I don’t know whether this is a good philosophical thought or it is not.
I think you are spot on.
There are a lot of obvious, and a gazillion of less obvious but relatively easily avoidable intellectual mistakes that current scientific/intellectual elites do not even attempt to avoid. To name a few: Goodhart’s law, the invalidity of predeterminism or block universes, that “perception is not action”, confusing the map with the territory. Not to mention their constant bigotry towards anyone who doesn’t just swallow whatever they remember from high school.

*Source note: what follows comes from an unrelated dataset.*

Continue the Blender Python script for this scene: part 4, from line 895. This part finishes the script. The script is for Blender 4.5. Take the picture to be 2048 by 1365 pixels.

The most annoying thing is not even the death of philosophy, but the death of science, since nowadays everyone seems to assume that science is literally just collecting data and fitting functions to it. You can see it happen again with the new telescope in several months. I bet they will claim again they found a lot of new things, and they will just introduce even more complicated (and often incorrectly derived) algorithms to massage the data into whatever their 200 year old models says they should see.
Thanks Ashnur for the nice comment. A related difficulty is that in mathematics even a basic scientific orientation is often missing: appeals to authority seem to count for a lot more in our discipline — especially in pure maths.
Why should the world ultimately be understandable to us? Why should even a significant portion of it be understandable to us?
I like these questions. Mathematicians should engage in this type of questions. It seems pretty relevant and interesting to ask these philosophical questions.
I conjecture that we want to have an understandable universe because humanly speaking, we want to have some control of it. We can not control what we do not understand.
Can I ask another question on the side? I am wondering the motivating forces why people go into maths? In my case it was a form of escape. There was a psychological factor perhaps 50% of it. Now that I am much older, I do not fear anymore the truth that it was best for me to be a nerd as I was not socially skilful as a teenager. It provided a vehicle to while away my time not having much friends.
Mathematicians are not scientists, because they work with a created idealized world. For their work, it seems not so important if this world exists beyond of us (in Plato’s kingdom of ideas) or if it exists in our heads only (e.g. Brower more recently).
Mathematical ideas come often from observations of the real world, of course, but mathematics has freed itself from reality already since the times of Plato’s geometers. If mathematicians should work in a math world with infinity or in a math world without infinity, as you want it, can be debated, but what would be the criteria for a choice? Correspondence to the real world should not be an important criterium, I think, but usefulness of math models for the real world should be.
Who says “work with a created idealized world” ?? Have you ever heard a professional mathematician make that statement publically? Do you believe that the great mathematicians prior to the 20th century would buy that?
“created idealized world” are my words in my comment. An example is Plato’s world of ideas that contained perfect lines and circles, which was an idealized world. For its discussion it seems secondary to me if that world of ideas exists independent of humans, was created by God or in the Big Bang, or is created by human minds in every lifetime anew. Primary is that its elements are not limited to phenomena existing in the physical world. Like a good story is not limited to events having happened in the physical world.